"On attendait une réaction" : la prise de position française sur la situation des Ouïghours saluée par des spécialistes de la Chine
La minotité musulmane ouïghoure, constituant le principal groupe ethnique du Xinjiang, une immense région qui a notamment des frontières communes avec l'Afghanistan et le Pakistan, est sous haute surveillance policière.

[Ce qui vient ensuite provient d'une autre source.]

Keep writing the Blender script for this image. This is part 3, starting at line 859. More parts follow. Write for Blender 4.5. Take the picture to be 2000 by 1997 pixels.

Le ministre des Affaires étrangères, Jean-Yves Le Drian, a pris position mardi 21 juillet en condamnant les agissements de la Chine vis-à-vis de la minorité musulmane ouïghoure. Il a réclamé l'envoi d'observateurs indépendants dans la région occidentale chinoise. La Chine a dénoncé mercredi des "mensonges" après les critiques de la France.
"Jusqu'à présent, la France n'a pas été en pointe pour les protestations contre les violations des droits de l'Homme en Chine", a réagi sur franceinfo Marie Holzman, sinologue et présidente de Solidarité Chine. "Depuis 2012, les choses n'ont pas arrêté d'empirer. Non seulement pour les Ouïgours, les Tibétains mais aussi pour les Chinois en général. Le Nobel de la paix Liu Xiaobo est mort en détention. Un phénomène qu'on n'avait pas vu depuis l'Allemagne nazie", alerte la spécialiste de la dissidence chinoise.
Je crois que la Chine est un grand pouvoir totalitaire, qui n'est plus communiste maintenant mais qui vire carrément au fascisme
Marie Holzman, sinologueà Franceinfo
"Au point où on en est maintenant, je doute que la Chine autorise des personnalités indépendantes à venir faire une investigation là-bas." Outre la question des camps, la crainte est celle d'une généralisation du travail forcé dans la région. "Est-ce que le Xinjiang tout entier n'est pas en train de devenir un vaste camp de concentration ? On est en train de viser une ethnie. En 2018, 80% des stérilets posés en Chine l'ont été au Xinjiang. On vise les femmes Ouïghours pour les empêcher de procréer. On assiste à une forme de génocide."
La Grande-Bretagne et les Etats-Unis ont aussi réagi
"Cette prise de position m'étonne" a réagi de son côté Jean-Philippe Béja, directeur de recherche émérite au CNRS-CERI-Sciences-Po. "Cela fait au moins trois ans qu'on a des informations sur ce qui se passe. On attendait une réaction de la France. Je suis très heureux qu'elle ait lieu. Peut-être que l'accumulation des interventions de plus en plus fortes de Xi Jinping a mis la puce à l'oreille de nos dirigeants. L'internement de plus d'un million de Ouïghours, ce n'est pas anodin, et plus récemment avec l'adoption de la loi de sécurité nationale à Hong Kong, la Chine viole des engagements qu'elle avait pris en 1984.
Si on ne le fait pas maintenant, quand est-ce qu'on le fera ?
Jean-Philippe Béjaà franceinfo
D'autres pays comme la Grande-Bretagne et les Etats-Unis ont aussi réagi à la situation actuelle. "C'est assez réconfortant, dans une certaine mesure, qu'on ait enfin une réaction, sur une question qui est énorme quand même. Il y a plus d'un million de Ouïgours et de Khazars qui sont internés pour rien, il y a une entreprise d'éradication de la culture ouïghoure et kazhare, qui est extraordinairement grave et qui n'a pas été du tout été remarquée par la communauté internationale."
Pour le spécialiste de la Chine, le pays asiatique se trouve peut-être à un tournant. "C'est peut-être le moyen de rendre la Chine plus adaptable, plus respectueuse. Il y a un certain nombre de réactions qui sont de plus en plus fortes. La Chine a besoin du reste du monde pour continuer à devenir une grande puissance. Si elle est toute seule, elle ne réussira pas."